News Release

New graph-based statistical method detects threats to vehicular communications networks

Peer-Reviewed Publication

University of Maryland Baltimore County

Researchers at the University of Maryland, Baltimore County (UMBC) have worked to create methods for improving the safety of technologically complex vehicles. Now that the majority of new cars operate using sophisticated computing technology, they are vulnerable to malicious attacks on their networks that could lead to disastrous safety issues. Riadul Islam, assistant professor of computer science and electrical engineering, has worked with collaborators at UMBC and the University of Michigan-Dearborn to create a simple, easily adapted method for detecting the breaches in security. The research is published in the Institution of Electrical and Electronic Engineers (IEEE) publication Transactions on Intelligent Transportation Systems.

Currently, the most widely used intra-vehicular communications network in the automobile industry is the controller area network (CAN). This network is very simple to use, which makes it appealing for consumers and manufacturers, but this simplicity also renders it vulnerable to potential security threats.

The CAN is essentially a broadcasting network, so any entity has the ability to "read" the messages coming from a car, and potentially send conflicting messages. It is possible to remotely control a car from another device using the CAN network. This is both a feature and a bug, enabling many new innovations, and also creating security concerns. An entity could take control of the network and send new commands to a vehicle, creating dangerous circumstances, such as disabling the breaks or causing engine failure.

The first step to completely eradicating these possible threats is detecting them. According to Islam, detecting these threats does not require extensive technology. Instead, his method involves the formulation of graph-based anomaly detection techniques that will "easily show the complex relationship between data."

Islam's team took the graphs that were made to demonstrate the data on the network and conducted a simple statistical analysis to detect intruders or threats. This method does not require costly machinery; instead, it relies on methods that are already well understood by statisticians and capable of functioning intuitively.

The main benefit of using a statistical method to detect potential threats in the CAN is that it is cost-effective by "an order of magnitude," according to Islam. "The statistical method requires less energy than machine learning or artificially intelligent methods would," he explains.

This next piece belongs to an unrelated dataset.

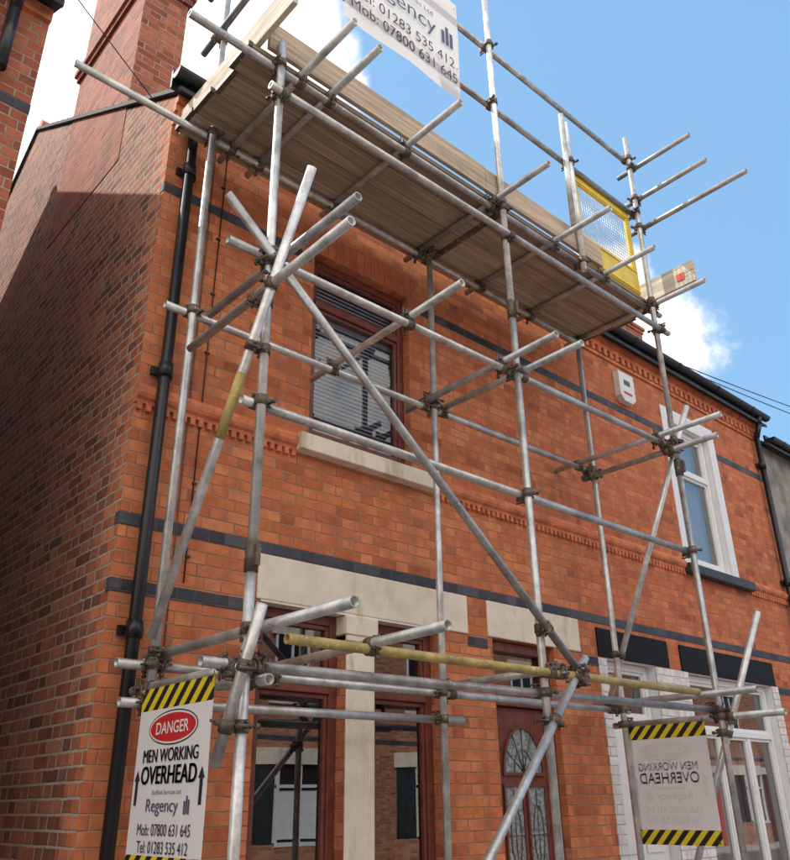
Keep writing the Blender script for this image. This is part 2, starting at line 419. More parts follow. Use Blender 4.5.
# door
b=MB()
b.box(3.022,3.09,.06,.16,.12,2.735,m_wood); b.box(3.69,3.758,.06,.16,.12,2.735,m_wood); b.box(3.09,3.69,.06,.16,2.66,2.735,m_wood)
b.box(3.09,3.69,.055,.158,2.26,2.34,m_wood); b.done('door_frame',H1,.006)
b=MB(); b.poly([(3.09,.12,2.34),(3.69,.12,2.34),(3.69,.12,2.66),(3.09,.12,2.66)],m_glass); b.done('fanlight',H1,recalc=False)
b=MB(); b.box(3.092,3.688,.10,.145,.13,2.255,m_wood)
for x0,x1,z0,z1 in ((3.17,3.355,1.05,1.70),(3.425,3.61,1.05,1.70),(3.17,3.355,.3,.85),(3.425,3.61,.3,.85)):
    for a,c,e,g in ((x0-.02,x1+.02,z0-.02,z0),(x0-.02,x1+.02,z1,z1+.02),(x0-.02,x0,z0,z1),(x1,x1+.02,z0,z1)):
        b.box(a,c,.085,.10,e,g,m_wood)
def arcring(b,cx,cz,rx,rz,w,y0,y1,m,a0=0,a1=math.pi,n=24):
    for i in range(n):
        t=a0+(a1-a0)*i/n; u=a0+(a1-a0)*(i+1)/n
        P=[(cx+rx*math.cos(t),y0,cz+rz*math.sin(t)),(cx+rx*math.cos(u),y0,cz+rz*math.sin(u)),
           (cx+(rx-w)*math.cos(u),y0,cz+(rz-w)*math.sin(u)),(cx+(rx-w)*math.cos(t),y0,cz+(rz-w)*math.sin(t))]
        b.prism(P,(0,y1-y0,0),m)
arcring(b,3.39,1.80,.235,.33,.022,.083,.10,m_wood); b.box(3.155,3.625,.083,.10,1.775,1.80,m_wood)
b.done('door_leaf',H1,.003)
b=MB()
P=[(3.39+.213*math.cos(math.pi*i/20),.097,1.80+.308*math.sin(math.pi*i/20)) for i in range(21)]; b.poly(P[::-1],m_stain)
for x0,x1 in ((3.17,3.355),(3.425,3.61)): b.poly([(x0,.097,1.05),(x1,.097,1.05),(x1,.097,1.70),(x0,.097,1.70)],m_stain)
b.done('door_glass',H1,recalc=False)
b=MB()
for i in range(1,6):
    t=math.pi*i/6; b.cyl((3.39,.093,1.80),(3.39+.21*math.cos(t),.093,1.80+.305*math.sin(t)),.004,m_coup,5)
arcring(b,3.39,1.80,.11,.16,.008,.09,.096,m_coup)
for x in (3.2625,3.5175):
    arcring(b,x,1.38,.06,.2,.008,.09,.096,m_coup,0,2*math.pi,28); b.cyl((x,.093,1.06),(x,.093,1.69),.003,m_coup,5)
    b.cyl((x-.09,.093,1.38),(x+.09,.093,1.38),.003,m_coup,5)
b.done('door_glass_leading',H1)
box('letter_box',H1,3.28,3.50,.075,.10,.93,.99,m_yel,.004)
box('door_step',H1,2.95,3.83,-.25,.25,.02,.125,m_kerb,.01)
gutter(H1,-.08,4.28,6.27); downpipe(H1,.135,.05,6.22)
def chimney(parent,x0,x1,y0,y1,zb,zt,m,pots=2,zc=None):
    zc=zc or zt-.75
    b=MB(); b.box(x0,x1,y0,y1,zb,zt,m); b.box(x0-.03,x1+.03,y0-.03,y1+.03,zc,zc+.07,m); b.box(x0-.055,x1+.055,y0-.055,y1+.055,zc+.0705,zc+.145,m)
    b.box(x0-.025,x1+.025,y0-.025,y1+.025,zt-.14,zt-.07,m); b.box(x0-.05,x1+.05,y0-.05,y1+.05,zt-.069,zt,m)
    for i in range(pots):
        y=y0+(y1-y0)*(i+.5)/pots; x=(x0+x1)/2
        b.cyl((x,y,zt),(x,y,zt+.35),.12,m_terra,14,.1,hollow=.08)
    b.done('chimney',parent)
chimney(H1,-.006,.40,.98,2.50,6.3,9.9,m_nb,3,zc=8.40)
chimney(H1,4.0,4.6,3.1,4.6,8.2,9.9,m_nb,3)
b=MB(); b.cyl((.42,-.008,2.75),(.44,-.008,5.9),.004,m_blackp,6); b.cyl((.34,-.008,.4),(.345,-.008,5.9),.004,m_coup,6)
z=2.9
while z<5.8: b.box(.415,.445,-.013,-.001,z,z+.012,m_blackp); z+=.45
b.done('wall_cable',H1)

# ---------------- house 2
H2=empty('brick_house')
h2=[(6.23,7.13,3.88,5.55,m_upvc),(4.48,5.25,.12,2.73,m_upvc),(5.82,7.55,.8,2.72,m_upvc)]
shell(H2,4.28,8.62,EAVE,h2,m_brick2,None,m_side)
trims(H2,4.28,8.62,[(5.35,5.425,[(6.1,7.3)]),(3.02,3.0925,[]),(2.6475,2.72,[(4.36,7.70)])],[(6.07,7.48)])
box('window_sill',H2,6.07,7.48,-.09,.2,3.745,3.845,m_sill2,.008)
b=MB(); b.box(6.12,6.228,-.012,.05,3.86,5.55,m_upvc); b.box(7.132,7.28,-.012,.05,3.86,5.55,m_upvc); b.box(6.12,7.28,-.012,.05,5.552,5.72,m_upvc)
b.done('painted_window_surround',H2,.004)
box('door_lintel',H2,4.37,5.50,-.014,.06,2.735,2.98,m_blacklint,.006); box('window_lintel',H2,5.72,7.66,-.014,.06,2.725,2.975,m_blacklint,.006)
b=MB()
b.box(4.36,4.478,-.010,.05,.0,2.722,m_white_brick); b.box(5.252,5.818,-.010,.05,0,2.722,m_white_brick); b.box(5.82,7.55,-.010,.05,0,.72,m_white_brick); b.box(7.552,7.70,-.010,.05,0,2.722,m_white_brick)
b.done('white_painted_brick',H2)
box('ground_window_sill',H2,5.76,7.62,-.09,.2,.721,.80,m_upvc,.008)
window(H2,6.235,7.125,3.885,5.545,.06,m_upvc,.06,trans=5.0,name='upper_window')
window(H2,5.825,7.545,.805,2.715,.07,m_upvc,.06,trans=2.2,mull=[6.4,6.97],name='bay_window')
window(H2,4.485,5.245,2.2,2.725,.09,m_upvc,.06,name='fanlight')
b=MB(); b.box(4.485,5.245,.10,.15,.13,2.198,m_upvc)
for a,c,e,g in ((4.58,4.83,1.2,2.0),(4.9,5.15,1.2,2.0),(4.58,4.83,.3,1.0),(4.9,5.15,.3,1.0)):
    b.box(a,c,.088,.10,e,g,m_upvc)
b.done('front_door',H2,.006)
curtain(H2,6.26,7.10,3.95,5.5,.2,m_curtain,name='net_curtain'); curtain(H2,5.85,7.5,.85,2.15,.25,m_curtain,name='net_curtain_ground')
b=MB(); b.prism([(5.225,-.003,5.53),(5.225,-.003,5.82),(5.505,-.003,5.82),(5.505,-.003,5.53),(5.44,-.003,5.47),(5.29,-.003,5.47)],(0,-.07,0),m_alarm)
b.box(5.29,5.44,-.078,-.0735,5.56,5.585,m_red); b.box(5.31,5.42,-.078,-.0735,5.67,5.73,m_inkg); b.done('burglar_alarm',H2,.006)
gutter(H2,4.29,8.66,6.27); downpipe(H2,8.42,.05,6.22)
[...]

As the prospect of self-driving or heavily computerized cars becomes a reality, detecting and addressing network vulnerabilities becomes essential. Islam and his team have shown that this task does not need to be complex or expensive to be effective. Instead, car manufacturers can maintain simplicity by using data and statistical analysis to identify threats in real time. In the future, the statistical method developed by Islam will be available digitally to best assure accessibility as vehicles are created with more functions than ever before.